In 1845 his first child, Charles B., was born, and shortly thereafter his wife died. Dickison later married Mary Elizabeth Ling of Charleston and fathered two more sons, R.L. and John J., and a daughter named Mary Elizabeth. In 1856 Dickison and his family relocated to Orange Lake, Fla. Taking advantage of the warm climate, he prospered as a planter at his large estate,“Sunnyside.”

On February 28, 1861, Florida officially seceded from the Union and joined the Confederacy. At the outbreak of the Civil War, Dickison began to organize a Confederate cavalry company but was convinced by Ocala’s John M. Martin to join his unit, the Marion Light Artillery. Martin was elected captain and Dickison first lieutenant when the unit was formed in October 1861.

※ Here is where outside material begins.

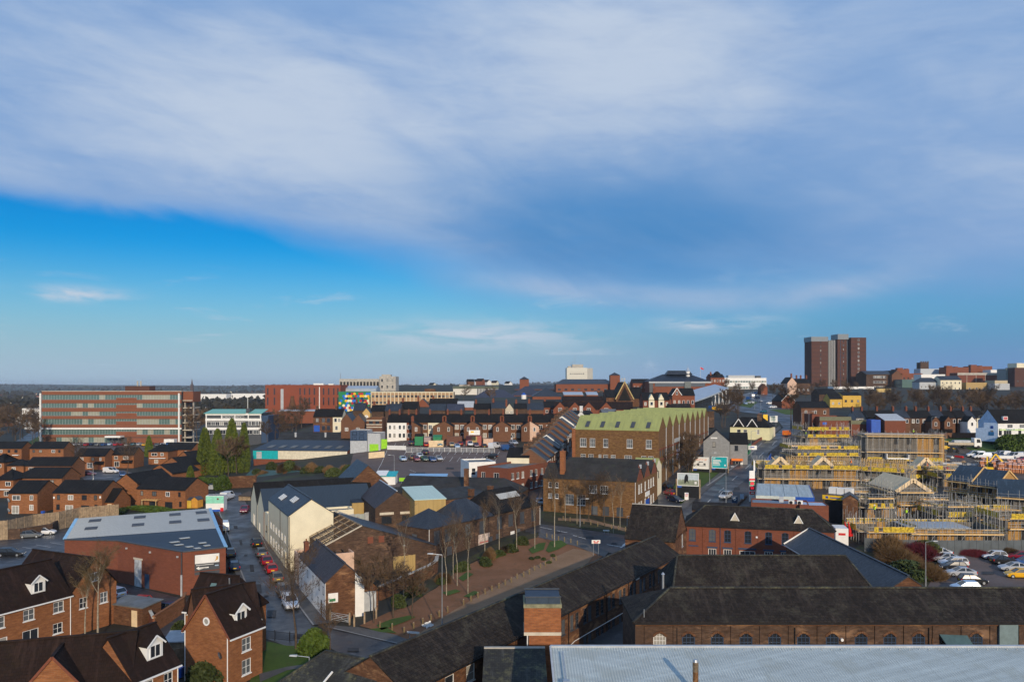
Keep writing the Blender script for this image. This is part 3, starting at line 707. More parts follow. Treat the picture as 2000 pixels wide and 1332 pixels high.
def leafblob(key,n,sx,sy,sz,leaf,mat,seed=1,base=0.0,shape='dome',inner=.55,twig=0):
 """many leaf-sized faces through a lumpy volume"""
 if key in TM: return TM[key]
 rn=random.Random(seed);b=MB();lumps=[(rn.uniform(0,6.28),rn.uniform(0,1),rn.uniform(.75,1.15)) for _ in range(14)]
 for _ in range(n):
  a=rn.uniform(0,6.28);t=rn.random();rr=inner+(1-inner)*math.sqrt(rn.random())
  if shape=='dome': pr=math.sqrt(max(0,1-t**2.4)) ;z=t
  elif shape=='column': pr=(1-t)**.42*(.72+.28*min(1,t*5));z=t
  else: pr=1;z=t
  k=1.0
  for la,lt,ls in lumps:
   da=(a-la+math.pi)%(2*math.pi)-math.pi;k+=(ls-1)*math.exp(-(da*da)*2.2-((t-lt)*4)**2)
  pr*=k*rn.uniform(.9,1.08);x,y,zz_=math.cos(a)*pr*rr*sx,math.sin(a)*pr*rr*sy,base+z*sz*(.94+.12*rn.random())
  d=Vector((rn.gauss(0,1),rn.gauss(0,1),rn.gauss(.3,.8))).normalized();e=d.orthogonal().normalized();f=d.cross(e);L=leaf*rn.uniform(.6,1.3);p=Vector((x,y,zz_))
  if twig:
   d=(Vector((x,y,.9+zz_))+Vector((rn.gauss(0,.5),rn.gauss(0,.5),rn.gauss(0,.3)))).normalized();e=d.orthogonal().normalized()*twig;b.quad(p*.72-e,p*.72+e,p*.72+d*L*3);continue
  b.quad(p-e*L*.5,p+f*L*.35,p+e*L*.6,p-f*L*.35)
 TM[key]=b.mesh('foliage',mat,False,False);return TM[key]
def shrub(me,label,xy,sc=(1,1,1),group=None,name='shrub',cat='shrub',lift=0,rz=None):
 o=link(name,me,None,(xy[0],xy[1],ground(*xy)+lift),random.uniform(0,6.28) if rz is None else rz);o.scale=sc;return tag(o,label,cat,group)
# ------------------------------------------------------------------ street furniture
LP={}
def lamp_post(label,xy,h,rz=0,arm=1.2,group='street lamps',mat=None):
 r=empty('street_lamp',(xy[0],xy[1],ground(*xy)),R(rz),label,'street lamp',group);k=(round(h,1),arm);mat=mat or STEEL
 if k not in LP:
  b=MB();b.tube((0,0,-.2),(0,0,1.4),.11,.11,8);b.tube((0,0,1.4),(0,0,h),.075,.05,8);a=MB();a.tube((0,0,h-.02),(arm,0,h+.12),.035,.03,6)
  l=MB();l.add([(arm-.1,-.13,h+.05),(arm+.6,-.1,h+.1),(arm+.6,.1,h+.1),(arm-.1,.13,h+.05),(arm-.1,-.1,h+.2),(arm+.55,-.06,h+.19),(arm+.55,.06,h+.19),(arm-.1,.1,h+.2)],
      [(0,3,2,1),(4,5,6,7),(0,1,5,4),(1,2,6,5),(2,3,7,6),(3,0,4,7)])
  LP[k]=(b.mesh('pole',mat),a.mesh('arm',mat),l.mesh('lantern',LGREY))
 for nm,me in zip(('pole','arm','lantern'),LP[k]): link(nm,me,r)
 return r
UB={}
def bar(parent,p,q,r,mat,name='pole',n=5,box=None):
 """one straight member between two points, sharing a unit mesh"""
 k=(mat.name,n,box,name)
 if k not in UB: UB[k]=(MB().box(-.5,-.5,0,.5,.5,1) if box else MB().tube((0,0,0),(0,0,1),1,1,n,False)).mesh(name,mat)
 p=Vector(p);q=Vector(q);d=q-p
 o=link(name,UB[k],parent,p);o.rotation_mode='QUATERNION';o.rotation_quaternion=d.to_track_quat('Z','Y');o.scale=(box[0],box[1],d.length) if box else (r,r,d.length);return o
def scaffold(label,A,B,D,h,sides='flr',lifts=(2.0,4.0),step=2.2,net=(),boards=True,z0=None,extra=1.3,gap=.25,wide=1.1,group='scaffolds round the new houses',brace=True,boardz=None):
 dx,dy=B[0]-A[0],B[1]-A[1];L=math.hypot(dx,dy);ang=math.atan2(dy,dx);z=min(ground(*A),ground(*B)) if z0 is None else z0;rn=random.Random(int(L*100+h*7))
 r=empty('scaffold',(A[0],A[1],z),ang,label,'scaffold',group)
 E={'f': ((0,0),(1,0),L),'r': ((L,0),(0,1),D),'b': ((L,D),(-1,0),L),'l': ((0,D),(0,-1),D)}
 for k in sides:
  o,t,Ls=E[k];n=(t[1],-t[0]);P=lambda u,g,zz_: (o[0]+t[0]*u+n[0]*g,o[1]+t[1]*u+n[1]*g,zz_);m=max(1,int(Ls/step+.5))
  for i in range(m+1):
   u=Ls*i/m
   for g in (gap,gap+wide): bar(r,P(u+rn.uniform(-.08,.08),g,-.4),P(u,g,h+extra*rn.uniform(.55,1.15)),.042,PIPE,'standard')
   for lf in lifts: bar(r,P(u,gap-.1,lf-.1),P(u,gap+wide+.25,lf-.1),.035,PIPE,'transom')
  for lf in lifts:
   for g in (gap,gap+wide): bar(r,P(-.5,g,lf-.06),P(Ls+.5,g,lf-.06),.035,PIPE,'ledger')
   for q in (.5,1.0): bar(r,P(-.3,gap+wide,lf+q),P(Ls+.3,gap+wide,lf+q),.035,PIPE,'guard_rail')
   if boards:
    nb=4
    for j in range(nb):
     u0=0
     while u0<Ls:
      u1=min(Ls,u0+3.9);g=gap+wide*(j+.5)/nb
      bar(r,P(u0,g,lf),P(u1-.03,g,lf),0,NEWWOOD if rn.random()<.5 else WOOD,'scaffold_board',4,(.23,.04));u0=u1
   bar(r,P(-.2,gap+wide+.06,lf+.12),P(Ls+.2,gap+wide+.06,lf+.12),0,NEWWOOD,'toe_board',4,(.05,.24))
   if (k,lf) in net or lf in net:
    b=MB();nn=max(2,int(Ls/.8))
    for i in range(nn):
     if rn.random()<.16:
      if b.v: b.build('debris_net',SAFETY,r);b=MB()
      continue
     u0,u1=Ls*i/nn,Ls*(i+1)/nn;s0,s1=rn.uniform(-.06,.06),rn.uniform(-.06,.06)
     b.quad(P(u0,gap+wide+.12,lf+.05+s0*.5),P(u1,gap+wide+.12,lf+.05+s1*.5),P(u1,gap+wide+.1+s1,lf+1.05+s1),P(u0,gap+wide+.1+s0,lf+1.05+s0))
    if b.v: b.build('debris_net',SAFETY,r)
  if brace:
   for i in range(0,m,2):
    u0,u1=Ls*i/m,Ls*min(m,i+1)/m;bar(r,P(u0,gap+wide+.05,0),P(u1,gap+wide+.05,lifts[-1]),.035,PIPE,'brace')
 return r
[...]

Eager for more active service, Dickison left the Marion Light Artillery when it was reorganized in May 1862. Confederate Brig. Gen. Joseph Finegan authorized Dickison to recruit volunteers to be merged into the 2nd Florida Cavalry Regiment. Captain Dickison and the Leo Dragoons (Company H of the 2nd Florida Cavalry) were mustered into Confederate service on August 21, 1862, at Flotard Pond in Marion County.

Dickison, confined to a small area of operations near Jacksonville, became restless with the limited amount of action he encountered. He developed a unique offensive strategy adaptable to Florida’s terrain and utilized guerrilla tactics to harass and frustrate his Union opponents—quickly forging a reputation as a bold and enterprising raider. Federal soldiers grudgingly began referring to Dickison as “Dixie” and the section of Florida that he controlled as “Dixieland.” To Confederate sympathizers, Dickison was affectionately known as the “War Eagle” and the “Gray Fox.” Favoring hand-tohand combat, he always armed himself with a sword and three revolvers: one in his belt holster and a brace in his saddle holsters.

Exhibiting an amazing aptitude for unconventional warfare, Dickison, with a small command of cavalrymen and artillerists, attacked and severely damaged the Federal gunboat USS Ottawa on May 22, 1864. The following evening, they captured and destroyed USS Columbine at Horse Landing, near Palatka. Dickison confiscated a 17-foot-long lifeboat and other valuable supplies from the disabled ship. After submerging the lifeboat in a shallow lake for future use, Dickison ordered Columbine burned.

Dickison’s triumphant engagement with the Federals at Nine Mile Swamp (near Palatka) on August 2, 1864, ended in personal tragedy. His 19-year-old son, 3rd Sgt. Charlie Dickison, was shot in the chest after the Yankees feigned a cease-fire. Sergeant Dickison survived for a brief time but never uttered another word. Captain Dickison carried his son’s corpse on horseback to his encampment six miles away.

William H. McConn was a small boy living in Palatka at the time. He recalled encountering Captain Dickison and his prisoners following the Nine Mile Swamp victory: “After the fight, all gathered at Uncle Jacob Thomas’ home near our house, and my brother and I went over there. Our men were bringing in their dead and wounded, and one of the dead was Captain Dickison’s own son. I remember seeing a soldier riding his horse, with the body across the saddle in front of him. Dickison kept pacing back and forth and saying that if he knew which one killed his son he would have him executed immediately.” Captain Dickison lamented the death of his oldest son, saying, “His pure spirit took its heavenward flight to the bright world where his angel mother awaited him with rapturous welcome.”

A professed Christian, Dickison firmly believed that his miraculous escapes from certain death were “effected alone by the direct agency of His almighty power.” Dickison contended that “Love of country comes next to our love and allegiance to God. It must follow that a people panoplied with righteousness must be a highly patriotic people.”